La responsabilité concernant les postes de sous-ministre adjoint a aussi été retirée à la commission sur la fonction publique, dont les règles prévoyaient un concours ou un examen pour accéder à ces postes.

Grâce à une étude annexée à son rapport, le comité a pu observer les façons de faire dans d'autres juridictions, notamment au gouvernement fédéral, a noté M. Perrault, qui relève plus de rigueur.

«Le processus est beaucoup plus rigoureux et de façon générale, les sous-ministres proviennent de la fonction publique», a-t-il dit.

Le comité a observé que le nombre de titulaires d'emplois supérieurs issus de l'extérieur de la fonction publique qui ont obtenu une sécurité d'emploi est demeuré relativement stable, depuis 1993, une période au cours de laquelle libéraux et péquistes se sont échangé le pouvoir.

De 1993 à 2002, 26 des 144 personnes nommées à un poste de sous-ministre provenaient de l'extérieur de la fonction publique, soit 18%. De ce nombre huit, soit 31%, ont obtenu la sécurité d'emploi assortie au titre d'administrateur d'État I.

Durant la même période, pour les postes de sous-ministre adjoint ou associé, le gouvernement a retenu 96 candidatures provenant de l'extérieur sur les 402 personnes nommées à ces fonctions, soit 23,9%. De ce nombre, 32 ont reçu le titre d'administrateur d'État II, accédant à la sécurité d'emploi.

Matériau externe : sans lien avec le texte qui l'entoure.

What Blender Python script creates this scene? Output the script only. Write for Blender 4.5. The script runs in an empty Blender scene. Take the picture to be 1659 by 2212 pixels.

De 2003 à 2012, 18 des 121 personnes nommées sous-ministres ont été recrutées de l'extérieur de la fonction publique, soit 15%. Cinq ont reçu la sécurité d'emploi de la titularisation comme administrateur d'État I, soit 28%.

Pour les postes de sous-ministres adjoint ou associé, sur 402 nominations, 107 venaient de l'extérieur des rangs de la fonction publique, soit 27%. Trente-quatre personnes ont été titularisées, soit 32% du groupe.

Le député caquiste Christian Dubé a reçu avec scepticisme les recommandations du rapport du comité, dont il partage cependant les préoccupations, en soulignant que le gouvernement s'est contenté d'un communiqué.

«La façon dont ça vous a été présenté aujourd'hui, ce n'était pas avec un ministre qui est venu vous expliquer, a-t-il dit. Alors, problème, rapport, tablette. Et c'est malheureux.»